6. Гегель. Учение Гегеля об античности, или, как он выражается, о "классической художественной форме", представляет собою одно из замечательных достижений его эстетики и, можно без преувеличения сказать, перл его философско-эстетической мысли.-Как известно, Гегель различает три основных типа художественной формы вообще - символическую художественную форму, классическую и романтическую. В первом типе "идея" остается неопределенной, не выражается как такая, а дается лишь "явление",- конечно, поскольку оно носит на себе "идею", так что "идея" получает обратное значение; сюда относится изящная архитектура. В искусстве классическом "идея", у Гегеля, целиком и без остатка переходит в "явление"; это - скульптура по преимуществу.
В классической художественной форме - полная взаимоприспособленность "идеи" и "реальности". Эту приспособленность, говорит Гегель, нельзя понимать "в чисто формальном смысле согласования содержания с его внешней формой". "В противном случае, в силу подобной конгруэнции содержания и формы, классическими были бы уже всякий портрет природы, всякое оформление - вода, местность, цветок, сцена и т. д., исполняющие ту или другую цель и содержание изображения". Признаком классического является то, что "само содержание есть конкретная идея и, как таковое, конкретно духовное, ибо только духовное есть истинно внутреннее". "Эта форма, которая имеет при себе самой идею в качестве духовной и именно индивидуально-определенной духовности, когда она должна вскрыть себя во временное явление, есть человеческая форма".
Человеческое тело тут не есть просто чувственное бытие, но - "только наличность и природная форма духа и потому должна быть изъята из всякой нужды только чувственного и из случайной конечности явления". Но если тело тут всецело духовно, то зато и дух дан только телесно, и потому это не абсолютный дух вообще, но - специально человеческий дух. Соответственно со всем этим специально-классическое искусство, скульптура уже не довольствуются той внешностью, которая характерна для архитектуры.
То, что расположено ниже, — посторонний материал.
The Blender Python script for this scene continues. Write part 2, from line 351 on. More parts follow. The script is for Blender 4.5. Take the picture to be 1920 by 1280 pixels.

Если в последней внешность такова, что она - только храм или жилище, то в классической форме уже "ударяет в косную массу молния индивидуальности", проникает ее и делает ее не просто симметричной, как в архитектуре, но уже бесконечной формой духовной телесности. В скульптуре ни одна сторона не перевешивает, ни духовная, ни телесная, но обе они одинаково проникают одна другую, так что в ней нет уже ничего духовного, что не было бы дано телесно, и нет ничего телесного, что не имело бы духовного смысла. "...В ней впервые внутреннее и духовное приходят к явлению в своем вечном покое и существенной самостоятельности. Этому покою и единству с собой соответствует только такое внешнее, которое само еще пребывает в этом единстве и покое. Это и есть форма в ее абстрактной пространственности". Поэтому, скульптура так же не нуждается в пестрых жизненных красках, как и не достаточно ей простой симметрии и механики неорганического вещества.
Наконец, музыка, живопись и поэзия, составляющие у Гегеля "романтическое" искусство и являющиеся результатом внутреннего одухотворения человека и субъективной сосредоточенности духа, предполагают уже выход за пределы только реального и связанности с ним. Если архитектура дала храм, а скульптура - статую, то нечто третье, говорит Гегель, должно дать общину, предстоящую этой статуе в храме, ту внутреннюю и индивидуализированную духовность, которая, не будучи абстракцией, не есть уже и эта просто духовная телесность. Тут чувственный материал как бы отделяется, и в самой духовности и внутренней субъективности как таковой намечается свое содержание и своя форма. Это и есть романтическая художественная форма.
Нетрудно заметить, что если можно находить расхождение между Гегелем и Шеллингом в понимании "символизма" и "романтизма", то вполне совпадает у них то, что один именует символом, другой же - классической художественной формой. Языческий символ Шеллинга и классическая художественная форма у Гегеля есть, несомненно, одно и то же, и трудно отдать предпочтение какой-нибудь одной из этих формул. Диалектическая природа их, несомненно, одна и та же, так как оба философа говорят об идеальном и реальном и об их отождествлении в некоей специфической форме, причем одному, в целях размежевания с христианством, приходится говорить отдельно о сфере конструирования этого тождества и подчеркивать стихию конечного, другой же, в тех же самых целях, противопоставляет это тождество "романтизму", где это последнее дано средствами чистого духа и субъекта. При всем различии той и другой терминологии совершенно ясно их логическое тождество, так что можно говорить просто о единой Шеллинго-Гегелевской концепции античности. Конечно, эстетика Гегеля гораздо более разработана в деталях, и тут мы найдем целое исследование о классическом идеале. Но это нисколько не меняет существа дела, и принципы остаются тут тождественными.